## Information shown

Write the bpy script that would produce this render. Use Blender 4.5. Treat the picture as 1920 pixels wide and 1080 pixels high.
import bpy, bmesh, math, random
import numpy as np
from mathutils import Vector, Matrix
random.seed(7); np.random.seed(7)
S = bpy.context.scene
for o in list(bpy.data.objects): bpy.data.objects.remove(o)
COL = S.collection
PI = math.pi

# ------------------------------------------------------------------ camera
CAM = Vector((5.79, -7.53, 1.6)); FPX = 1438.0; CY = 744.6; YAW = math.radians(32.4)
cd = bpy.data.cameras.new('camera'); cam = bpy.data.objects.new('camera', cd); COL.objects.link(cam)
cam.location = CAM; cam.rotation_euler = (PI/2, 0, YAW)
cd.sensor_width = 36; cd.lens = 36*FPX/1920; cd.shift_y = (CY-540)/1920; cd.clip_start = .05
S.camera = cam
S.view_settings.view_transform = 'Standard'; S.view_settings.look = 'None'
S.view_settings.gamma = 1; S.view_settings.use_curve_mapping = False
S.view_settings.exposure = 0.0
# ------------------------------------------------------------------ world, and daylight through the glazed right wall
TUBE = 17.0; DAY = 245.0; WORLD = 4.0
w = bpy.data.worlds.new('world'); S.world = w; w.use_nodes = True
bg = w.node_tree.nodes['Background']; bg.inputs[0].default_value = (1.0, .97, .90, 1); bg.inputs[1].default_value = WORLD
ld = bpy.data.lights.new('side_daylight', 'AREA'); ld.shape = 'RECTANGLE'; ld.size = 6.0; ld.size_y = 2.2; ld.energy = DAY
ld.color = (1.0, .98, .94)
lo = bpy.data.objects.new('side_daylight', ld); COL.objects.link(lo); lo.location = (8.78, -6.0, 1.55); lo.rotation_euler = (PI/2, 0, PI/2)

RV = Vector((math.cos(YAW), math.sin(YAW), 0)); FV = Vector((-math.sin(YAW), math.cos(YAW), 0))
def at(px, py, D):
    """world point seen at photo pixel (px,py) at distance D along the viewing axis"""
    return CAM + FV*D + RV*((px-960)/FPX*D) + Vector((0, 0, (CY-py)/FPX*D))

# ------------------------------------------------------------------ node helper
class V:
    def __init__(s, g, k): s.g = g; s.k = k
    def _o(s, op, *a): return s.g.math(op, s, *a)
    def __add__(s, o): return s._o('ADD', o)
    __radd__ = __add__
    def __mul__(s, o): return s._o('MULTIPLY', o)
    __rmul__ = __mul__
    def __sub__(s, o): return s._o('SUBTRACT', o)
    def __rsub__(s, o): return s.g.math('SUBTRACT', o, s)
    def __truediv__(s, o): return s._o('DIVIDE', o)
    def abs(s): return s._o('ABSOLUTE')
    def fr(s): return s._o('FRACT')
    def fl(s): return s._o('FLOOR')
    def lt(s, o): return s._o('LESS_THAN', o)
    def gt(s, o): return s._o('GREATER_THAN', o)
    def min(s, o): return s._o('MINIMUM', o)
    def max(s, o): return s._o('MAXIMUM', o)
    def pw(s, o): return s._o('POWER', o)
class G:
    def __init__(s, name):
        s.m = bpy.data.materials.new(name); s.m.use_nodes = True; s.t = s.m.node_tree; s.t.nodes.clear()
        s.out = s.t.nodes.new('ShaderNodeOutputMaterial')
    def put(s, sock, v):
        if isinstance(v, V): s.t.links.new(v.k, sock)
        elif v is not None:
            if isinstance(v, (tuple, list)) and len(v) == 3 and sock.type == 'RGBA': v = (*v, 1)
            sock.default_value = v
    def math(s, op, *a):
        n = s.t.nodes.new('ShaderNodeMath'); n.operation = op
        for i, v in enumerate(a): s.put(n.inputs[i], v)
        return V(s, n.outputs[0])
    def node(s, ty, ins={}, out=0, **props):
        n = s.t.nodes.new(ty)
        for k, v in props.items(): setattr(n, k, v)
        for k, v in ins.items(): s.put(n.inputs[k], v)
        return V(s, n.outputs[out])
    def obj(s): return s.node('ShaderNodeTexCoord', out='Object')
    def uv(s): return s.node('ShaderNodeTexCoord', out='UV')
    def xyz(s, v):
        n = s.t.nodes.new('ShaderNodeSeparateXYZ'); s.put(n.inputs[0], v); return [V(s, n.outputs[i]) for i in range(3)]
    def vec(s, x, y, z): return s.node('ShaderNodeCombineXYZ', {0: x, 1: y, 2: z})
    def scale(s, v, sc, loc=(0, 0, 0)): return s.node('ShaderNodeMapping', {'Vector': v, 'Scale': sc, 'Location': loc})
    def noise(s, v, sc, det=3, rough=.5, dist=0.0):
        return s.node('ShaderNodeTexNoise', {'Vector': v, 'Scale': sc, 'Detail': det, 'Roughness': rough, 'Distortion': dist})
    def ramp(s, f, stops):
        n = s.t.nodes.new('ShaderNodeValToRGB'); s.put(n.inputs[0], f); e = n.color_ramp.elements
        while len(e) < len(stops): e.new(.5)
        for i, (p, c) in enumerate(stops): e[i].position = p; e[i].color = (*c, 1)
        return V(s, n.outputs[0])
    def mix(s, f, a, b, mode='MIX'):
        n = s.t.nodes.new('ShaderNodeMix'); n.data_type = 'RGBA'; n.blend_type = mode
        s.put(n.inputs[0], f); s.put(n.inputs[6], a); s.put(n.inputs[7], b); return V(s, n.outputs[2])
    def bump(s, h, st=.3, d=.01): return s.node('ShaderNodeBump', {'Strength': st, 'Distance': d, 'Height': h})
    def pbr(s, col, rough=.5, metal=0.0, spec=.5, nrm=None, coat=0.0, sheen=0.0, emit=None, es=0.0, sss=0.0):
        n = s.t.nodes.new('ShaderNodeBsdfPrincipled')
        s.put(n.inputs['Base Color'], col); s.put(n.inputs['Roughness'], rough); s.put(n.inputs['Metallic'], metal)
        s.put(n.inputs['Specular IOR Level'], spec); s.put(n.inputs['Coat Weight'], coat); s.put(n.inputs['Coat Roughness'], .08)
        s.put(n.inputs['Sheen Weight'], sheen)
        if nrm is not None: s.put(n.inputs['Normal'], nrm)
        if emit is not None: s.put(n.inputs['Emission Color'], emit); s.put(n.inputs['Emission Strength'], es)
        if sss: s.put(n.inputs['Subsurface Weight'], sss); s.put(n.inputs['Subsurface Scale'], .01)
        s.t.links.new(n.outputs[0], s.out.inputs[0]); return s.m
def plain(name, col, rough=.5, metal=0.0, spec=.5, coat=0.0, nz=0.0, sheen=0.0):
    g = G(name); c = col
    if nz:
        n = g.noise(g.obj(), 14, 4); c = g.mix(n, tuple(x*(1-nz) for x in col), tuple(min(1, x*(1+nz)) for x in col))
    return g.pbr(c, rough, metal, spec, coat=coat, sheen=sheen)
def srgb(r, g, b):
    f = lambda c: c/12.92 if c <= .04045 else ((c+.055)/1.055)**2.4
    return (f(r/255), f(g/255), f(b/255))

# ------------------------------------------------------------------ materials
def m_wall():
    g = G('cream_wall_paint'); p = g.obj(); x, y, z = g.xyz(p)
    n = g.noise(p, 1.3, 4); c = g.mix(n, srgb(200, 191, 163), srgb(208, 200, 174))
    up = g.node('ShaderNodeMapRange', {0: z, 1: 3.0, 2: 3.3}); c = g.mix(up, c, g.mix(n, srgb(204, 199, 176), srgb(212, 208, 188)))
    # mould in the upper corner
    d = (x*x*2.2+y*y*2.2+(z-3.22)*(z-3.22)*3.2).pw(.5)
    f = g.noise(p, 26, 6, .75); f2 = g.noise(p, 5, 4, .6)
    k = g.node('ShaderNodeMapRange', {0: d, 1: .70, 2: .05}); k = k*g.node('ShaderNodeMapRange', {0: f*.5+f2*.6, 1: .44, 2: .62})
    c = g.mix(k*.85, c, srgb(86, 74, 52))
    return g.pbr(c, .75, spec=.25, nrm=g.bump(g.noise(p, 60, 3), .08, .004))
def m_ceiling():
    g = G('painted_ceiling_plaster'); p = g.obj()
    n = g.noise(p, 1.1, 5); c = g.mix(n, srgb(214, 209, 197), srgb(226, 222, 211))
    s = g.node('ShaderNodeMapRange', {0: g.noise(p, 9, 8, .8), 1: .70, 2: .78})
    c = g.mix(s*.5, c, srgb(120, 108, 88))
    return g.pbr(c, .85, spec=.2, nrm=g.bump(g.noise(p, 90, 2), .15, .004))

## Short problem
Using the data above, restate word for word the lines from its opening line through the line that contains "PI = math.pi", and no more.

## Exercise output
Write the bpy script that would produce this render. Use Blender 4.5. Treat the picture as 1920 pixels wide and 1080 pixels high.
import bpy, bmesh, math, random
import numpy as np
from mathutils import Vector, Matrix
random.seed(7); np.random.seed(7)
S = bpy.context.scene
for o in list(bpy.data.objects): bpy.data.objects.remove(o)
COL = S.collection
PI = math.pi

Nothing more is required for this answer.